Mauer is simply no average “Joe” on the field of athletics and, at this juncture, it would be surprising if his skills didn’t ensure him a ticket to Cooperstown one day in the future.

5. Darin Erstad

Erstad, 35, graduated in 1992 from Jamestown High School in Jamestown, North Dakota.

After his remarkable four-sport career concluded in high school, Erstad decided to attend the University of Nebraska where he flourished playing for the Huskers baseball and football teams.

In 1995, the California Angels picked Erstad with the No. 1 pick in the Major League Baseball Draft.

Erstad, a two-time All-Star and three-time Gold Glove Award winner, was an intricate part of the Angels 2002 championship team.

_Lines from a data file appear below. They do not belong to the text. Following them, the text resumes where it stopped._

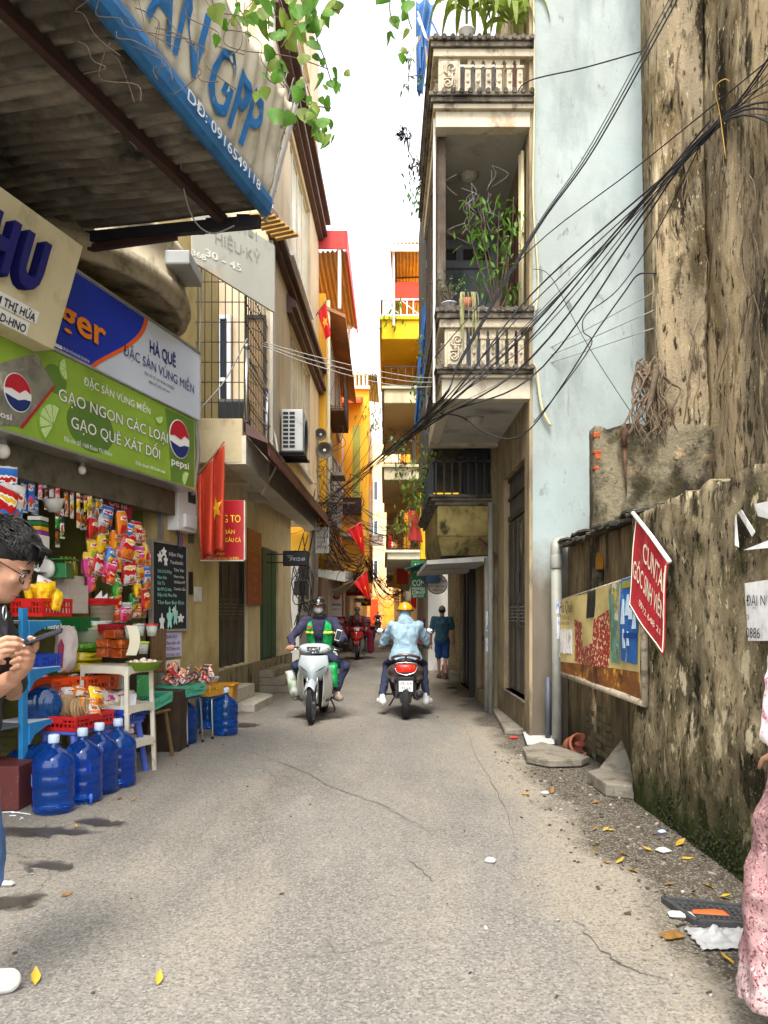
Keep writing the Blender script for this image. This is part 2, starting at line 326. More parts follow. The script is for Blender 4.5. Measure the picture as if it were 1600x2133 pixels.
def rough_grid(F, u0, u1, z0, z1, res, amp, th=.2, lean=0, top=.05, seed=0):
    nu, nv = max(2, int((u1-u0)/res)), max(2, int((z1-z0)/res)); b = MB()
    def fn(a, c):
        u = u0+(u1-u0)*a; z = z0+(z1-z0)*c
        if top and c > .999: z += nse(u*4, seed, 1)*top+nse(u*13, seed, 5)*top*.5
        d = amp*(nse(u*1.7+seed, z*1.3, 3)*1.2+nse(u*6, z*5, seed)*.5+.35*nse(u*19, z*14, seed+2)+.7*max(0, nse(u*3.3, z*2.1, seed+8)))
        p = F.p(u, z, d); p.x -= lean*z; return p
    b.grid(fn, nu, nv, th=-F.n*th); return b
ow = thing('old_wall', 'low mouldy plaster wall with peeling posters along the right edge', 'wall', (2.05, 4, 0))
FW = Fr((1.95, 6.0, 0), (0, -1, 0))
rough_grid(FW, 0, 4.7, -.05, 2.23, .05, .03, .25).build('plaster', MOULD, ow, True)
MOSS = mat('moss', (.028, .034, .009), 1, var=.5, vs=25, bump=1, bs=80)
b = MB()
for i in range(1100):      # moss cushions along the foot of the wall
    u = random.uniform(.5, 3.2); z = abs(random.gauss(0, .13))*(1 if u < 2.2 else .6); r = random.uniform(.004, .011)
    b.ell(FW.p(u, z, random.uniform(-.004, .012)), (r*.7, r*1.5, r*1.2), 6, 4)
o = b.build('moss', MOSS, ow, True); o['kind'] = 'stuff'
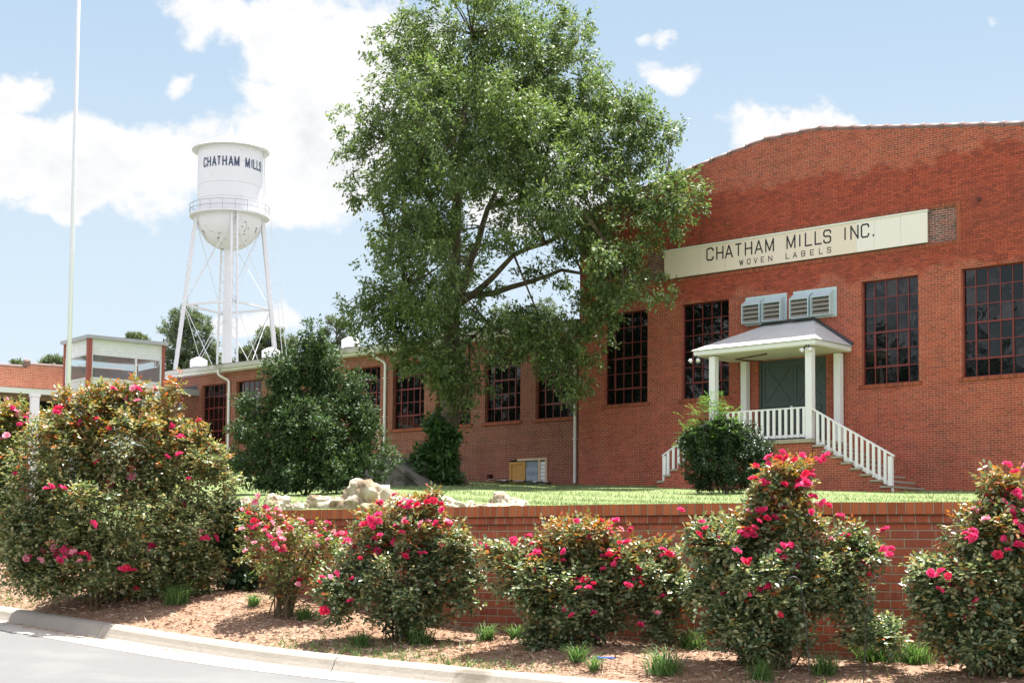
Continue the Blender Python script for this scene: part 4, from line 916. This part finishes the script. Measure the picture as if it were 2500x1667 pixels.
# ---- the big oak
OY = 52.2; ob = at(1095, 1183, OY); ob[2] = lawn_z(ob[0], ob[1]) 
oak = thing('oak_tree', 'big full crowned oak tree towering in front of the low mill', 'tree', tuple(ob))
OL = V_([(895,720,70,60,-1.5),(960,825,60,42,-2),(905,800,50,45,-1.5),(1000,735,60,50,-2.5),(1090,785,50,38,-2.5),(1225,795,60,38,-2.2),(1312,830,46,55,-2.6),(1340,730,50,45,-2.8),(1200,720,45,30,-2.4),(1180,770,40,30,-2),(1000,880,50,24,-1.6),(1080,70,180,120,-1),(960,180,120,140,.5),(900,330,110,120,-.5),(1190,190,180,140,1),(1310,190,95,130,-1),(1060,300,190,170,-3),(1080,330,190,170,2.5),(1250,370,170,140,-2.5),(1390,320,105,130,-2.2),
 (1475,275,50,80,-2.6),(1330,90,45,50,-1),(1430,240,60,75,-2.6),(1350,240,85,85,-1.6),(1440,350,60,70,-2.8),(1500,430,88,90,-3.6),(1430,500,130,95,-3.6),(1545,500,52,55,-4.6),(1560,420,30,45,-4.2),(1200,500,170,110,-3),(950,490,130,120,-2),(880,640,82,95,-1),(1020,600,150,120,-3),(1000,600,120,100,2.5),(940,745,95,65,-1.5),
 (1430,620,100,80,-4.2),(1500,670,50,50,-4.6),(1375,690,60,55,-3.2),(1295,850,46,50,-2.4),(1250,770,60,40,-2),(1320,790,40,40,-2.4),(1120,730,80,50,-2.5),(1000,815,85,40,-2.2),(1035,875,38,20,-1.2),(840,440,52,62,-1),(820,410,40,50,0),(1060,965,22,35,-.6),(1250,640,80,40,-1),(870,790,50,40,-1),(1240,90,100,110,0)])
lob0 = px_lobes(OL, OY, .8); lob = ragged(lob0, 150, .5, 1.05, .9, .25, .75)
NX, NYv = NV
VOID = px_lobes([(a*SC, b*SC, c*SC, d*SC, e) for a, b, c, d, e in ((1105,650,50,70,-4),(1170,600,60,42,-4),(1075,560,34,60,-4),(1262,668,42,28,-2.5),(1120,500,30,60,-3.5),(1040,930,26,40,-2),(960,640,30,40,-4),(1000,430,26,36,-4))], OY, 3.)
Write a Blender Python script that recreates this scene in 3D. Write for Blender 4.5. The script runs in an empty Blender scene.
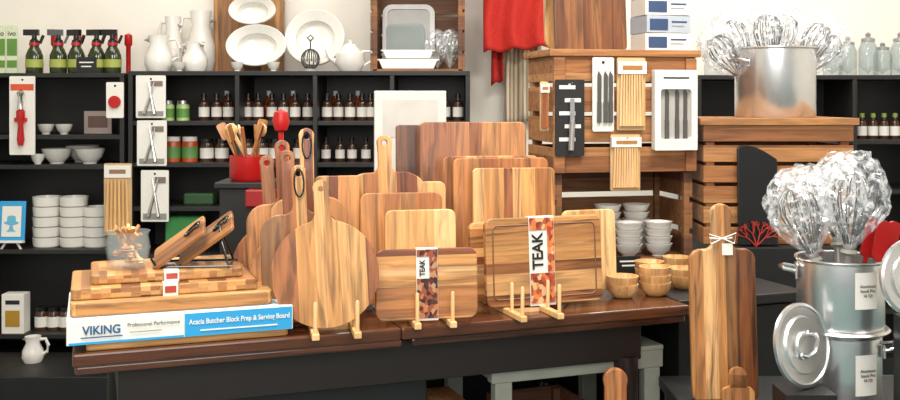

The 2000 Silver Slugger Award winner is also an angel in his hometown of Jamestown where there is a billboard in his honor off Interstate 94.

*Honorable Mention-Brien Taylor

A little levity, huh?

*Needless to say, this article is based on opinion and I am confident that many will dispute my rankings.

Nevertheless, I look forward to receiving feedback and the thoughts of my readers.